# WORK TO BE COMPLETED
Starting at the top of the entries, restate word for word each line up to and including the one with "rdk=mat('#b81420','plastic');q=math.radians(36)".

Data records
%%
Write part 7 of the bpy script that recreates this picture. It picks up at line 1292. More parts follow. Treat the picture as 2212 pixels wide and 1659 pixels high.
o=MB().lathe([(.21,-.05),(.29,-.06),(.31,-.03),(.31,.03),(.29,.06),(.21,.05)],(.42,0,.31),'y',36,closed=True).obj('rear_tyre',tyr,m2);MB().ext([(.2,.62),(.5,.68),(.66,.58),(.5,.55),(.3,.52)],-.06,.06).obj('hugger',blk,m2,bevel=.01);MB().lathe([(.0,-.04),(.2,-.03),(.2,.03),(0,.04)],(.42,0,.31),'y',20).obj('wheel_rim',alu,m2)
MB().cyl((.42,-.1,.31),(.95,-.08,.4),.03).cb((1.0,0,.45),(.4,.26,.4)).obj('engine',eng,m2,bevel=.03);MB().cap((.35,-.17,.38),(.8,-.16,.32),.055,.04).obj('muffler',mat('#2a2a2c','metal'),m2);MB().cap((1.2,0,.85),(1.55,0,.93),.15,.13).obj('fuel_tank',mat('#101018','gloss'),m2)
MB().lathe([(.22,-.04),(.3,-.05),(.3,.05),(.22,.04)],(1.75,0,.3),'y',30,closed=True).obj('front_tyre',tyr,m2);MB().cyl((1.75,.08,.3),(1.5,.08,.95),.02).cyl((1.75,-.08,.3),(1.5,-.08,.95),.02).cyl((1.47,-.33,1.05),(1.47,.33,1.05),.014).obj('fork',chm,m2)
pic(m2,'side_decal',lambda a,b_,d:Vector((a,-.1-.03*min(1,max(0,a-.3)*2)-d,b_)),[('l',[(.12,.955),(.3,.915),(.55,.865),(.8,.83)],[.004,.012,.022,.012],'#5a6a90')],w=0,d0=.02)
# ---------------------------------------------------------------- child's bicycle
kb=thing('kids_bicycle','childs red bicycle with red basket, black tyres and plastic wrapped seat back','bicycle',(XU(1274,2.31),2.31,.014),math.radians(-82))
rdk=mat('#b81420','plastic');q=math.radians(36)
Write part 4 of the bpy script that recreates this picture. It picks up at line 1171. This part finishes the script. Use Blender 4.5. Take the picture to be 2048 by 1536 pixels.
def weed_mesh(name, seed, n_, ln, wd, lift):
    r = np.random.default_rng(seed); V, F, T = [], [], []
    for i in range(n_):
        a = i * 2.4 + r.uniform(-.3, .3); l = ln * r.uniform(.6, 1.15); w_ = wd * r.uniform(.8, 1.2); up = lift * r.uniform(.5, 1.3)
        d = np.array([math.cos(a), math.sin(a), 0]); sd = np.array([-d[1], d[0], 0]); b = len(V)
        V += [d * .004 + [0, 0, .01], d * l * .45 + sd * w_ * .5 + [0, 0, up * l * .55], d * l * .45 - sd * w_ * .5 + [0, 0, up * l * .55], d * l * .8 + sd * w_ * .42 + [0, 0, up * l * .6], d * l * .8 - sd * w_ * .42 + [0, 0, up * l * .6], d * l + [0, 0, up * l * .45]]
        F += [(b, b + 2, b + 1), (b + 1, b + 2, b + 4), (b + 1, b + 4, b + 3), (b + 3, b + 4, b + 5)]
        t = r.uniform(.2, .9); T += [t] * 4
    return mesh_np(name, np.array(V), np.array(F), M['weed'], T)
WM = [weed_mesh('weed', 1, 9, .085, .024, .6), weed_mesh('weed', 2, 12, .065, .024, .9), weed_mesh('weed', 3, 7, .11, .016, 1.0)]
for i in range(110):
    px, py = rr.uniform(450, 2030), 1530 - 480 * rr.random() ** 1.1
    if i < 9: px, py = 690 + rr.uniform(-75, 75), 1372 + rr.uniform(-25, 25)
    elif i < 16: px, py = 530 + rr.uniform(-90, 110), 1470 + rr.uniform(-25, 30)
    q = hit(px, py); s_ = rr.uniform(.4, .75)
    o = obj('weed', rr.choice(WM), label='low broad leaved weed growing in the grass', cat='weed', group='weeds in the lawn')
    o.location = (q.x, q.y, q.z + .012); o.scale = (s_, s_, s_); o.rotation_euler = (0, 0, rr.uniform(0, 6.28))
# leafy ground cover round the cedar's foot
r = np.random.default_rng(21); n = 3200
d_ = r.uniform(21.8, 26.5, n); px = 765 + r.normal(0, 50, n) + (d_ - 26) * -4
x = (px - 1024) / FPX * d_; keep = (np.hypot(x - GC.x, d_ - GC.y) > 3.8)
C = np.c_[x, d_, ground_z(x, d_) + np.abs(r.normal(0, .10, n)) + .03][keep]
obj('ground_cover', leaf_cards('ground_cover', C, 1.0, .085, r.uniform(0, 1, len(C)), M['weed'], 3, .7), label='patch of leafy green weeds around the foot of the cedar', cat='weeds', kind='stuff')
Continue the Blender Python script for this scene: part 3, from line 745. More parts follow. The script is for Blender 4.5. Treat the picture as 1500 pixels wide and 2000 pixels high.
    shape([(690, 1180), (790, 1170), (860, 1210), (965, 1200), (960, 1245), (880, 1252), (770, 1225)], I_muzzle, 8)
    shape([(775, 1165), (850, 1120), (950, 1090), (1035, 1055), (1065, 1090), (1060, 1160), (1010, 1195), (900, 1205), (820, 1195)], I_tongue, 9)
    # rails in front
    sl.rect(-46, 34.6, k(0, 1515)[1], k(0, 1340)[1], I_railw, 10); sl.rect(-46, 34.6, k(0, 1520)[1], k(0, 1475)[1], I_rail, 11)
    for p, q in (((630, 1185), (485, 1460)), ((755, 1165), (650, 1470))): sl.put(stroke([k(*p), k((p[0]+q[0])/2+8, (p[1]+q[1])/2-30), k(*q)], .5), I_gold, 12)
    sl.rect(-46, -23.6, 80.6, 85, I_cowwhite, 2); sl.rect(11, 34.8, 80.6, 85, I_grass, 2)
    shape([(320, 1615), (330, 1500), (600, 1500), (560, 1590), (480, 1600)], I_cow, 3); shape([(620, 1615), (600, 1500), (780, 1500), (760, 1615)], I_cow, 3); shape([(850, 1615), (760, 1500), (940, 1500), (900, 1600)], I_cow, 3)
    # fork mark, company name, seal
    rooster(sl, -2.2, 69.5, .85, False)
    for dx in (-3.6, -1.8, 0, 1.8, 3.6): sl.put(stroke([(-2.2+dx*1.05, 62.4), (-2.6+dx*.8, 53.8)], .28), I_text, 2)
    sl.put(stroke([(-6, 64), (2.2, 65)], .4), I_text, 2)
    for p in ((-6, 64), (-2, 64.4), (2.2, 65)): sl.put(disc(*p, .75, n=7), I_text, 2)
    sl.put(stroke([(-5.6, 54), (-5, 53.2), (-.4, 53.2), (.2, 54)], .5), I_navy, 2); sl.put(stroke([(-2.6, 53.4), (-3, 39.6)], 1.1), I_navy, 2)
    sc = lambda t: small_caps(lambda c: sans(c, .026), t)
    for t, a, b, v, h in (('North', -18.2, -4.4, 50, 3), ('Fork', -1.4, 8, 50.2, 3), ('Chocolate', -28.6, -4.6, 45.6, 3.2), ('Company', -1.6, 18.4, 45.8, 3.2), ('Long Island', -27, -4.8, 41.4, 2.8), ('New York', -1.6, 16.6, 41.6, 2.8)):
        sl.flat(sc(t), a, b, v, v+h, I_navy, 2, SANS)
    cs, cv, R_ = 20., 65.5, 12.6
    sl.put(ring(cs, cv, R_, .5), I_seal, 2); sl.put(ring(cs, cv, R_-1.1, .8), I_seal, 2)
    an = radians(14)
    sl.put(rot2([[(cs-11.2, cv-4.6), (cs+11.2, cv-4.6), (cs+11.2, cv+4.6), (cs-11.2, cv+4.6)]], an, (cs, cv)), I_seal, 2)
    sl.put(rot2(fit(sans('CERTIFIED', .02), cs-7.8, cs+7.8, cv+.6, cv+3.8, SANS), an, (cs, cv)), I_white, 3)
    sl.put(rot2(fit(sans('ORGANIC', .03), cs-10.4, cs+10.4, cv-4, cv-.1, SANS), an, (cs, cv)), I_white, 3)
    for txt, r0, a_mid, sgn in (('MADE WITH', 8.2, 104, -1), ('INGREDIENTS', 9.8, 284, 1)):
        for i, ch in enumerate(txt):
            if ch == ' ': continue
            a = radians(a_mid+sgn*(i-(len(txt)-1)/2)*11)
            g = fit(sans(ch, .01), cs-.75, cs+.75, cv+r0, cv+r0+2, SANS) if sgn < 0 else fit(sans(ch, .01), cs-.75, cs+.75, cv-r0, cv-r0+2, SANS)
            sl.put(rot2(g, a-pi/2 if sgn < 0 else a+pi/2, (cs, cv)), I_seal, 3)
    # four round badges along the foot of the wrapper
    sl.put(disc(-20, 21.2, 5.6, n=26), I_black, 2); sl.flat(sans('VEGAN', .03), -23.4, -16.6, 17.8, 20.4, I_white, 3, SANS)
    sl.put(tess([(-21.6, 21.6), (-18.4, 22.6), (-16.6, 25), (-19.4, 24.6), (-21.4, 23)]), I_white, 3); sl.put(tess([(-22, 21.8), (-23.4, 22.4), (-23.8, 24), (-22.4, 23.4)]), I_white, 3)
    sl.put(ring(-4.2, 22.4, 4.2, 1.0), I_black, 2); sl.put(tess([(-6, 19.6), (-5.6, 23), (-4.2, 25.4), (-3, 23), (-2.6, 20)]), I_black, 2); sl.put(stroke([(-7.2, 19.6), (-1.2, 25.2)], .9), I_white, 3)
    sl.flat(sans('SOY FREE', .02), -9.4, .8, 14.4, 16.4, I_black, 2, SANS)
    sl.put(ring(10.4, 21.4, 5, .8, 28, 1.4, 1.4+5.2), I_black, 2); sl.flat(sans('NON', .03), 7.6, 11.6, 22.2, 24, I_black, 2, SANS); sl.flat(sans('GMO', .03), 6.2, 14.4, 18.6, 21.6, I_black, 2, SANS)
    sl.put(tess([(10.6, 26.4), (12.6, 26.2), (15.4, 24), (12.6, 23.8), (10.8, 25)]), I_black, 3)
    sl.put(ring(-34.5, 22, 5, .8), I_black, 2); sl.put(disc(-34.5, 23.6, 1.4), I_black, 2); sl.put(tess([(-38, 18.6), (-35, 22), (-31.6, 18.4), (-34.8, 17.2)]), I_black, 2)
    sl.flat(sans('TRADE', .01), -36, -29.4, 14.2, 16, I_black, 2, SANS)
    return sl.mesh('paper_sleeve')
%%
# RESULT FOR THIS TASK
Write part 7 of the bpy script that recreates this picture. It picks up at line 1292. More parts follow. Treat the picture as 2212 pixels wide and 1659 pixels high.
o=MB().lathe([(.21,-.05),(.29,-.06),(.31,-.03),(.31,.03),(.29,.06),(.21,.05)],(.42,0,.31),'y',36,closed=True).obj('rear_tyre',tyr,m2);MB().ext([(.2,.62),(.5,.68),(.66,.58),(.5,.55),(.3,.52)],-.06,.06).obj('hugger',blk,m2,bevel=.01);MB().lathe([(.0,-.04),(.2,-.03),(.2,.03),(0,.04)],(.42,0,.31),'y',20).obj('wheel_rim',alu,m2)
MB().cyl((.42,-.1,.31),(.95,-.08,.4),.03).cb((1.0,0,.45),(.4,.26,.4)).obj('engine',eng,m2,bevel=.03);MB().cap((.35,-.17,.38),(.8,-.16,.32),.055,.04).obj('muffler',mat('#2a2a2c','metal'),m2);MB().cap((1.2,0,.85),(1.55,0,.93),.15,.13).obj('fuel_tank',mat('#101018','gloss'),m2)
MB().lathe([(.22,-.04),(.3,-.05),(.3,.05),(.22,.04)],(1.75,0,.3),'y',30,closed=True).obj('front_tyre',tyr,m2);MB().cyl((1.75,.08,.3),(1.5,.08,.95),.02).cyl((1.75,-.08,.3),(1.5,-.08,.95),.02).cyl((1.47,-.33,1.05),(1.47,.33,1.05),.014).obj('fork',chm,m2)
pic(m2,'side_decal',lambda a,b_,d:Vector((a,-.1-.03*min(1,max(0,a-.3)*2)-d,b_)),[('l',[(.12,.955),(.3,.915),(.55,.865),(.8,.83)],[.004,.012,.022,.012],'#5a6a90')],w=0,d0=.02)
# ---------------------------------------------------------------- child's bicycle
kb=thing('kids_bicycle','childs red bicycle with red basket, black tyres and plastic wrapped seat back','bicycle',(XU(1274,2.31),2.31,.014),math.radians(-82))
rdk=mat('#b81420','plastic');q=math.radians(36)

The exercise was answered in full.